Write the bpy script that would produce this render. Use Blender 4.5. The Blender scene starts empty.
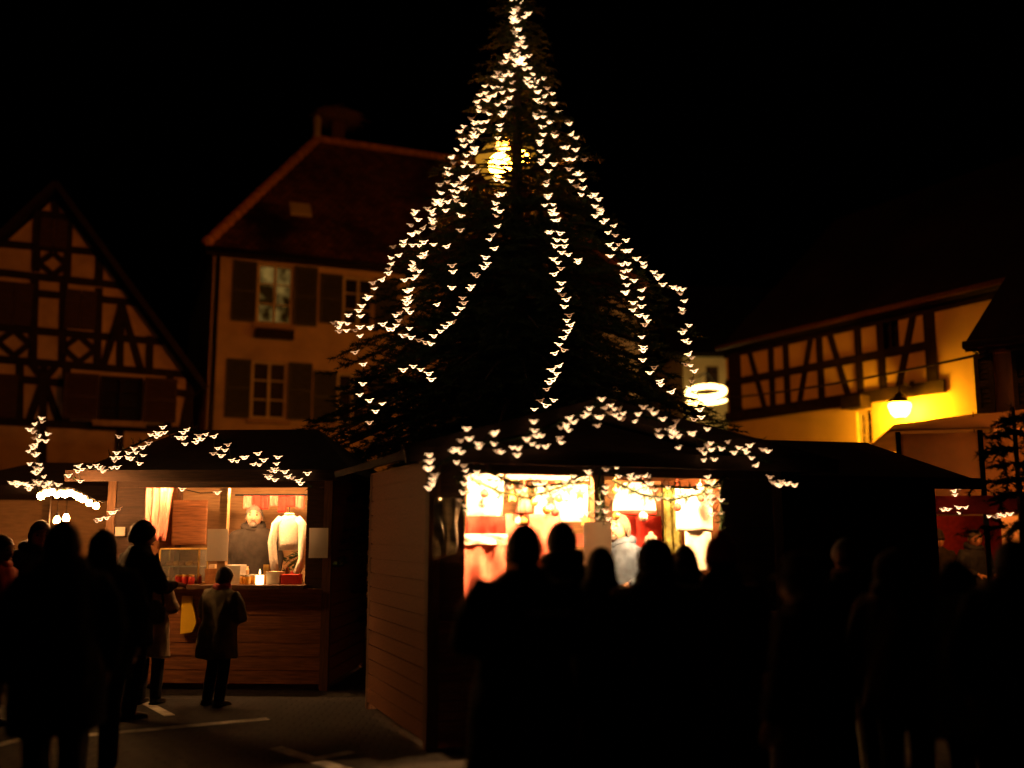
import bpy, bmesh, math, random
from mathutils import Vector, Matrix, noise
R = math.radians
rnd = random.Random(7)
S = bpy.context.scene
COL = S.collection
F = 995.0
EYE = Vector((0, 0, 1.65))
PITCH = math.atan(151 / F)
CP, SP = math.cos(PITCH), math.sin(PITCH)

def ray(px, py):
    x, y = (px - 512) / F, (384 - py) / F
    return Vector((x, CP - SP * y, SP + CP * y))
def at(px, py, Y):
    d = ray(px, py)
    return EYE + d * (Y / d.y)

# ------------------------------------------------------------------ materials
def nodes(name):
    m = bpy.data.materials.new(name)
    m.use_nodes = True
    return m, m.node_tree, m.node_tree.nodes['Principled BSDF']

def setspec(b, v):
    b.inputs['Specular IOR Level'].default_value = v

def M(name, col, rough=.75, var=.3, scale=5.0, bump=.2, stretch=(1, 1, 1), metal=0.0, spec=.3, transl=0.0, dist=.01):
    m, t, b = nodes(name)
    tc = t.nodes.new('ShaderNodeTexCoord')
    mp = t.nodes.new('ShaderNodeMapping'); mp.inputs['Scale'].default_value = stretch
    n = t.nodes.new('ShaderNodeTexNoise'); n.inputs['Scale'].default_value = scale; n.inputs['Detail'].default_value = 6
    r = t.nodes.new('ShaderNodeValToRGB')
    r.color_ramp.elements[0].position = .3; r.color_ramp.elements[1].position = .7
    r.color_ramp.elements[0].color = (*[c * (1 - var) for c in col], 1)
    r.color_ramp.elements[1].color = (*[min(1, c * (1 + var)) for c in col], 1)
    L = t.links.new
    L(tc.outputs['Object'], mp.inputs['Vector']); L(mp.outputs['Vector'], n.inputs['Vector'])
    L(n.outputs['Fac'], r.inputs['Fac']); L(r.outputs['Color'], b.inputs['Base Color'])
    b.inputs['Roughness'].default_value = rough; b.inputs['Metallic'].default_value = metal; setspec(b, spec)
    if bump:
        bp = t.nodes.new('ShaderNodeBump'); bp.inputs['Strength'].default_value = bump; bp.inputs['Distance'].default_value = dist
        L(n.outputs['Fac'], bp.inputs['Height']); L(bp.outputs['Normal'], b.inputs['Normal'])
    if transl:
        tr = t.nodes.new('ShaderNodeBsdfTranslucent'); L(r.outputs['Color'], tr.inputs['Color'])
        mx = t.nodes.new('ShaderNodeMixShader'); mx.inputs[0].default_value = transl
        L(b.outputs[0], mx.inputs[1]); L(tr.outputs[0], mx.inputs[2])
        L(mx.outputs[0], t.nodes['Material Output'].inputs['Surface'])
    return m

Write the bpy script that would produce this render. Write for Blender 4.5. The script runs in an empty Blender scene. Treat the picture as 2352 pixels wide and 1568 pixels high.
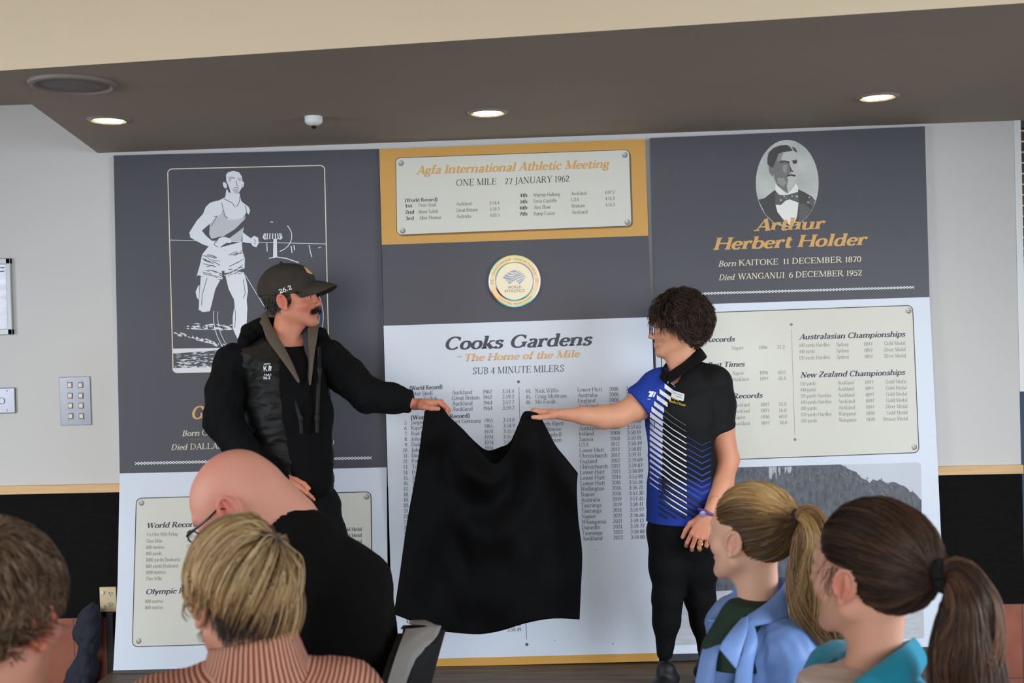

• • • • •

** Prompt **
Write the listing out a second time exactly, dropping all images.

** Expected answer **
Write the bpy script that would produce this render. Use Blender 4.5. The Blender scene starts empty.
import bpy, bmesh, math, random
from mathutils import Vector, Matrix, noise
R = math.radians
rnd = random.Random(7)
S = bpy.context.scene
COL = S.collection
F = 995.0
EYE = Vector((0, 0, 1.65))
PITCH = math.atan(151 / F)
CP, SP = math.cos(PITCH), math.sin(PITCH)

def ray(px, py):
    x, y = (px - 512) / F, (384 - py) / F
    return Vector((x, CP - SP * y, SP + CP * y))
def at(px, py, Y):
    d = ray(px, py)
    return EYE + d * (Y / d.y)

# ------------------------------------------------------------------ materials
def nodes(name):
    m = bpy.data.materials.new(name)
    m.use_nodes = True
    return m, m.node_tree, m.node_tree.nodes['Principled BSDF']

def setspec(b, v):
    b.inputs['Specular IOR Level'].default_value = v

def M(name, col, rough=.75, var=.3, scale=5.0, bump=.2, stretch=(1, 1, 1), metal=0.0, spec=.3, transl=0.0, dist=.01):
    m, t, b = nodes(name)
    tc = t.nodes.new('ShaderNodeTexCoord')
    mp = t.nodes.new('ShaderNodeMapping'); mp.inputs['Scale'].default_value = stretch
    n = t.nodes.new('ShaderNodeTexNoise'); n.inputs['Scale'].default_value = scale; n.inputs['Detail'].default_value = 6
    r = t.nodes.new('ShaderNodeValToRGB')
    r.color_ramp.elements[0].position = .3; r.color_ramp.elements[1].position = .7
    r.color_ramp.elements[0].color = (*[c * (1 - var) for c in col], 1)
    r.color_ramp.elements[1].color = (*[min(1, c * (1 + var)) for c in col], 1)
    L = t.links.new
    L(tc.outputs['Object'], mp.inputs['Vector']); L(mp.outputs['Vector'], n.inputs['Vector'])
    L(n.outputs['Fac'], r.inputs['Fac']); L(r.outputs['Color'], b.inputs['Base Color'])
    b.inputs['Roughness'].default_value = rough; b.inputs['Metallic'].default_value = metal; setspec(b, spec)
    if bump:
        bp = t.nodes.new('ShaderNodeBump'); bp.inputs['Strength'].default_value = bump; bp.inputs['Distance'].default_value = dist
        L(n.outputs['Fac'], bp.inputs['Height']); L(bp.outputs['Normal'], b.inputs['Normal'])
    if transl:
        tr = t.nodes.new('ShaderNodeBsdfTranslucent'); L(r.outputs['Color'], tr.inputs['Color'])
        mx = t.nodes.new('ShaderNodeMixShader'); mx.inputs[0].default_value = transl
        L(b.outputs[0], mx.inputs[1]); L(tr.outputs[0], mx.inputs[2])
        L(mx.outputs[0], t.nodes['Material Output'].inputs['Surface'])
    return m

Write the bpy script that would produce this render. Write for Blender 4.5. The script runs in an empty Blender scene. Treat the picture as 2352 pixels wide and 1568 pixels high.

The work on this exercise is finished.